Tsipras
does want a deal, as the alternative is unthinkable
Greece
would face unprecedented hardship if capital controls were
introduced, and the Syrizia party would see its populist support
plummet rather fast
Larry Elliott
Tuesday 16 June 2015
18.37 BST /
http://www.theguardian.com/world/2015/jun/16/tsipras-does-want-a-deal-as-the-alternative-is-unthinkable
Hard though it is to
believe sometimes, Alexis Tsipras does want to strike a deal. The
increasingly abrasive language used by the Greek prime minister is a
front for a politician who still thinks it is possible to negotiate
his way out of the sticky situation he finds himself in.
That has to be the
assumption. The alternative to a deal would appear to be a Lehman
Brothers-style moment sometime in the next 72 hours, when the Greek
banks haemorrhage money and capital controls are introduced. At that
point, support for Tsipras and his Syriza coalition is likely to
dissipate rapidly, especially if Greece’s eurozone partners say
capital controls are incompatible with membership of the single
currency.
Tsipras came into
power as the man who could do a deal. Even now, he believes he can
strike one – not least because he thinks the desire to keep the
euro intact will trump the desire to inflict more austerity on
Greece. Put simply, he is sure Angela Merkel does not want to go down
in history as the chancellor who undid all the work towards European
integration of Konrad Adenauer, Helmut Schmidt and Helmut Kohl.
The sort of
agreement Athens envisages was just about detectable, as Tsipras and
his finance minister launched their latest denunciation of the way
Greece is being treated by its creditors: debt relief in exchange for
accepting more painful economic reforms.
This has a certain
logic to it. Greece’s debt is currently around 175% of its annual
national income, most of it owed to official creditors such as the
European Central Bank or the International Monetary Fund. It would
take unachievable levels of growth to make a dent in this debt
burden, which will hobble the country for years to come.
The IMF accepts
this. It thinks that Greece’s debts need to be reduced to 120% of
GDP to be sustainable, and that debt relief will need to be part of a
third bailout package that would follow the successful completion of
the current negotiations.
Thus far, the IMF
has failed to convince the European commission or the ECB that Greece
needs debt relief, providing an opening for Tsipras. He wants to
drive a wedge between the IMF and the two other bodies that make up
the troika.
Ideally, he would
like the US – alarmed at the potential geopolitical consequences of
Greece being driven into the arms of Russia – to use its influence
to put pressure on Merkel to strike a debt relief for reform deal.
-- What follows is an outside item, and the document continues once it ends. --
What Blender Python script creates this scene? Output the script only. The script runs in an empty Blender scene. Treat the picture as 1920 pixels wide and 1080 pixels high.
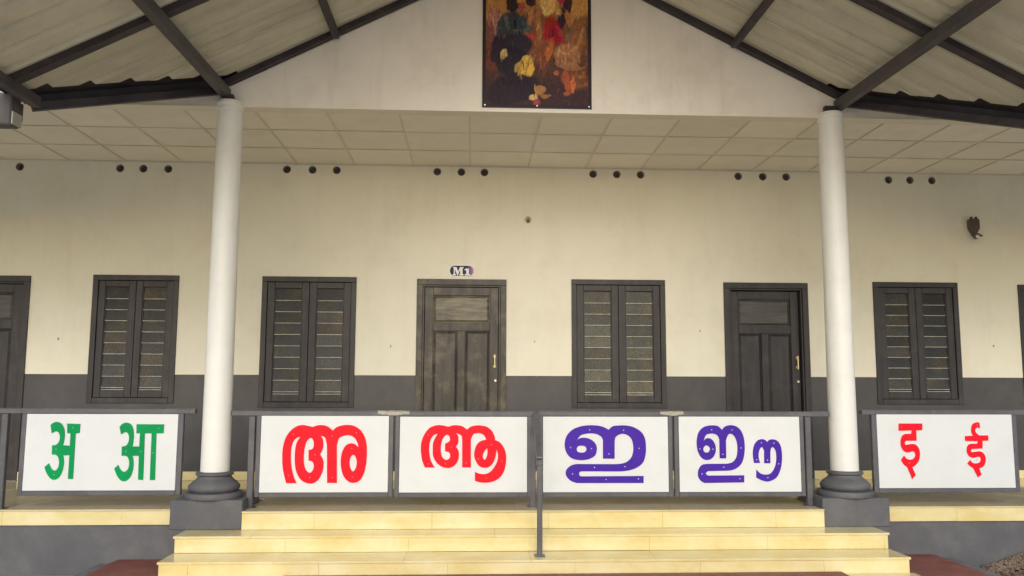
import bpy, bmesh, math, random
from mathutils import Vector, Matrix, noise
R = random.Random(7)
S = bpy.context.scene
COL = S.collection

# ------------------------------------------------------------------ camera
cam_d = bpy.data.cameras.new('camera'); cam = bpy.data.objects.new('camera', cam_d); COL.objects.link(cam)
YAW, PITCH, ROLL = 0.04738, 0.11284, 0.00341
fwd = Vector((math.sin(YAW)*math.cos(PITCH), math.cos(YAW)*math.cos(PITCH), math.sin(PITCH)))
rgt = Vector((math.cos(YAW), -math.sin(YAW), 0)); upv = rgt.cross(fwd)
r2 = rgt*math.cos(ROLL) + upv*math.sin(ROLL); u2 = upv*math.cos(ROLL) - rgt*math.sin(ROLL)
m = Matrix((r2, u2, -fwd)).transposed().to_4x4(); m.translation = Vector((0, -8.644, 0.99))
cam.matrix_world = m
cam_d.lens = 29.193; cam_d.sensor_width = 36; cam_d.clip_start = .05; cam_d.clip_end = 600
S.camera = cam

# ------------------------------------------------------------------ sky, sun, exposure
W = bpy.data.worlds.new('World'); S.world = W; W.use_nodes = True
nt = W.node_tree; nt.nodes.clear()
sky = nt.nodes.new('ShaderNodeTexSky'); sky.sky_type = 'NISHITA'; sky.sun_disc = False
SUN_EL, SUN_AZ = math.radians(27), math.radians(184)      # azimuth clockwise from +Y
sky.sun_elevation = SUN_EL; sky.sun_rotation = SUN_AZ; sky.air_density = 1.0; sky.dust_density = 1.5; sky.ozone_density = 1.5
bg = nt.nodes.new('ShaderNodeBackground'); bg.inputs[1].default_value = 0.14
wo = nt.nodes.new('ShaderNodeOutputWorld')
nt.links.new(sky.outputs[0], bg.inputs[0]); nt.links.new(bg.outputs[0], wo.inputs[0])
sd = bpy.data.lights.new('sun', 'SUN'); sun = bpy.data.objects.new('sun', sd); COL.objects.link(sun)
sd.energy = 0.75; sd.angle = math.radians(28); sd.color = (1, .98, .96)
sv = Vector((math.sin(SUN_AZ)*math.cos(SUN_EL), math.cos(SUN_AZ)*math.cos(SUN_EL), math.sin(SUN_EL)))
sun.rotation_euler = sv.to_track_quat('Z', 'Y').to_euler(); sun.location = (0, -20, 15)
S.view_settings.view_transform = 'Standard'; S.view_settings.look = 'None'
S.view_settings.gamma = 1; S.view_settings.use_curve_mapping = False
S.view_settings.exposure = 0.40
S.cycles.max_bounces = 10; S.cycles.diffuse_bounces = 6

LETTERS = {
 'a': (["c-1456,193 -1474,253 -1488,317 -1493,381 -1492,462 -1473,543 -1434,602 -1389,635 -1343,646 -1299,639 c-1264,630 -1223,643 -1185,645 -1147,635 -1119,616 c-1104,601 -1076,627 -1033,642 -984,647 -934,638 -884,605 -850,554 -833,489 -830,424 -834,338 -852,262 -883,211 -929,194 -972,206 -1009,246 -1029,305 -1035,365 -1027,429 -1004,478 -974,499 -942,501 -917,489 c-897,470 -906,505 -926,540 -954,560 -987,566 -1025,558 -1054,538 c-1068,489 c-1060,194 c-1137,194 c-1146,489 -1164,548 c-1197,560 -1179,532 -1174,489 -1182,446 c-1198,416 -1175,378 -1168,338 -1175,284 -1195,236 -1227,201 -1269,189 -1318,202 -1357,236 -1383,290 -1395,360 -1395,446 -1385,505 c-1357,554 -1391,540 -1415,505 -1425,457 -1426,392 -1418,317 -1398,242 c-1375,193",
   "-1272,544 -1254,521 -1250,483 -1261,458 c-1290,450 c-1287,368 -1261,362 -1245,335 -1251,295 -1275,273 -1305,295 -1321,343 -1325,413 -1317,483 -1299,527",
   "-937,412 -917,392 -908,348 -918,303 -936,283 -953,300 -964,343 -958,392"],
   "-1411,574 -917,586 -1107,559 -949,462 -1238,413 -1440,253 -1272,235 -1098,236 -936,240"),
 'aa': (["c-369,313 -392,369 -403,445 -400,510 -381,565 -344,617 -300,640 -261,646 -217,641 c-187,633 -151,644 -112,645 -73,636 c-37,611 -7,633 32,643 76,643 126,631 165,598 185,554 c189,528 227,510 260,467 277,412 276,347 261,282 228,233 179,204 124,193 69,196 c30,207 c29,277 74,262 118,262 156,282 189,325 208,369 212,412 c202,453 191,391 172,347 142,317 106,310 68,320 40,353 23,396 25,445 44,494 77,521 c117,531 102,562 77,579 43,583 13,571 c-5,532 c-3,313 c-73,313 c-75,532 -84,565 c-125,584 -108,560 -105,527 -108,500 c-124,476 -104,445 -100,413 -106,369 -131,331 -163,312 -196,309 -240,321 -279,353 -305,402 -309,456 -304,516 c-271,579 -304,565 -326,532 -336,483 -335,429 -323,369 c-292,313",
   "-191,569 -175,549 -174,524 -191,508 c-211,500 c-211,439 -184,434 -170,413 -175,385 -200,372 -228,388 -243,429 -243,489 -230,538 -211,562",
   "c125,464 128,429 120,391 106,373 92,388 93,412 105,440"],
   "-346,568 -160,470 -344,342 -208,342 -41,347 56,380 158,491 243,363 118,228"),
 'i': (["c1105,610 1139,637 1184,644 1252,644 1314,629 1370,593 1400,544 1408,477 1404,412 1383,351 1338,313 1281,291 1214,281 c1141,280 c890,281 873,278 863,262 873,244 c889,241 c1386,243 c1385,188 c845,189 800,205 767,235 756,268 767,300 801,327 845,338 c890,338 c1142,337 1203,340 1254,357 1288,390 1303,434 1304,483 1293,532 1262,566 1217,578 1183,568 1161,549 c1154,521 c1152,380 c1058,381 c1059,532 1043,557 1009,575 964,582 914,577 875,563 c844,521 869,541 908,546 947,539 984,516 1006,483 1008,445 994,406 957,382 907,370 851,371 801,387 768,420 751,467 751,516 768,565 808,607 858,631 920,644 982,646 1038,640 1077,626",
   "885,484 913,478 926,456 913,434 885,428 857,434 845,456 857,478"],
   "951,608 1227,606 796,469 964,460 1106,418 1352,462 988,311 1235,317 811,260 1081,216 1343,220"),
 'ii': (["c2035,610 2062,638 2107,648 2153,638 2189,605 2210,555 2218,488 2212,411 2193,350 2155,309 2109,289 c2064,284 c1911,281 1892,263 c1910,245 c2207,247 c2206,191 c1880,187 1850,205 1831,236 1829,274 1844,310 1867,331 c1901,338 c2071,339 2111,350 2140,378 2154,416 2158,477 2150,527 2131,563 2106,579 2083,569 c2064,527 c2063,382 c2010,382 c2010,533 1997,563 1969,578 1935,580 1900,566 c1879,516 1894,535 1917,544 1945,535 1967,510 1979,472 1977,433 1959,395 1930,373 1896,370 1862,386 1838,422 1825,472 1825,527 1838,582 1868,621 1908,641 1954,646 1999,641",
   "1904,486 1924,475 1932,455 1920,433 1903,428 1886,433 1876,455 1886,477"],
   "1948,610 2116,609 1848,458 1955,455 2036,415 2186,465 2040,312 1861,259 2170,220"),
 'ii_tail': (["c2405,512 2424,530 2458,534 2492,519 2514,483 2523,427 2521,361 2508,295 2477,234 2436,207 2396,197 2351,207 c2306,230 c2308,292 2341,262 2381,252 2421,259 2450,289 2469,333 2477,394 2471,444 2451,472 2436,463 c2428,438 c2425,343 c2375,343 c2377,444 2362,472 2345,461 2332,427 2331,383 c2341,345 c2291,345 2284,400 2287,455 2303,499 2332,528 2367,535 2389,528"],
   "2356,507 2459,504 2313,371 2402,368 2493,338 2400,228"),
 'h_a': (["c-3296,644 -3276,661 -3245,668 -3212,652 -3191,617 -3183,575 -3185,526 c-3191,487 c-3139,484 c-3140,580 c-3165,581 c-3170,655 c-3069,652 c-3070,583 c-3100,580 c-3100,228 c-3138,229 c-3138,412 c-3185,410 -3177,372 -3178,325 -3188,277 -3212,237 -3245,223 -3275,237 -3304,277 c-3322,320 c-3290,349 -3272,314 -3255,296 -3234,296 -3217,319 -3213,356 -3222,393 -3242,414 c-3273,417 c-3274,487 -3244,492 -3224,516 -3219,553 -3231,585 -3253,595 c-3284,580"],
   "-3245,261 -3242,457 -3123,623"),
 'h_aa': (["c-2766,631 -2743,655 -2712,663 -2679,650 -2661,618 -2652,569 -2653,521 c-2659,478 c-2606,478 c-2606,581 c-2633,581 c-2636,651 c-2423,650 c-2424,581 c-2479,580 c-2472,220 c-2512,220 c-2516,580 c-2569,580 c-2563,220 c-2602,223 c-2605,406 c-2655,406 -2645,372 -2643,318 -2655,260 -2680,223 -2711,210 -2741,223 -2769,260 c-2789,308 c-2760,337 -2745,308 -2726,287 -2704,285 -2684,305 -2676,345 -2686,388 -2706,406 c-2739,406 c-2740,478 -2712,483 -2695,502 -2688,537 -2696,575 -2718,590 c-2752,572"],
   "-2463,618 -2498,428 -2591,438 -2705,441"),
 'h_i': (["c3508,663 c3707,663 c3704,609 c3653,607 c3652,523 c3562,523 3551,505 c3560,488 3589,494 3630,496 3658,477 3673,438 3671,388 3654,349 3627,321 c3604,310 c3630,247 c3600,214 c3562,310 3534,332 c3513,366 c3541,403 3560,379 3589,370 3618,378 3635,404 3629,429 3615,437 3568,428 3535,446 3518,483 3518,527 3535,564 3564,578 c3610,579 c3615,606 c3505,604"],
   "3530,636 3581,343"),
 'h_ii': (["c4062,560 c4130,564 4120,589 4120,629 4136,660 4169,673 c4192,670 c4193,623 4173,631 4154,617 4155,592 c4183,566 c4258,567 c4259,524 c4207,522 c4206,460 c4115,456 4105,443 c4113,429 4155,435 4190,435 4215,415 4226,382 4220,342 4200,312 c4167,298 c4184,248 c4152,227 c4117,301 4089,320 c4070,340 c4095,366 4114,345 4143,339 4173,348 4186,370 4178,390 4158,392 4122,384 4088,398 4071,432 4075,471 4094,494 4123,499 c4161,499 c4171,519 c4062,521"],
   "4168,651 4150,365"),
}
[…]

The compromise would involve cutting pensions and increasing VAT in
return for reducing Greece’s debt to GDP ratio. This might be
amenable to the Greek parliament, particularly with safeguards to
protect the poorest pensioners and VAT exemptions for sensitive
products.
There is though one
flaw in this seductive plan. Taking the axe to Greece’s debt would
be expensive and it would be taxpayers in other eurozone countries –
Germany is particular – that would pick up the tab. The value of
Greece’s debt is currently €320bn, so a cut to 120% of GDP would
mean a writeoff of around €100bn.
The rest of the
eurozone might consider this a price worth paying to keep Greece in
the single currency. Given the poisonous atmosphere, though, it will
be a hard sell.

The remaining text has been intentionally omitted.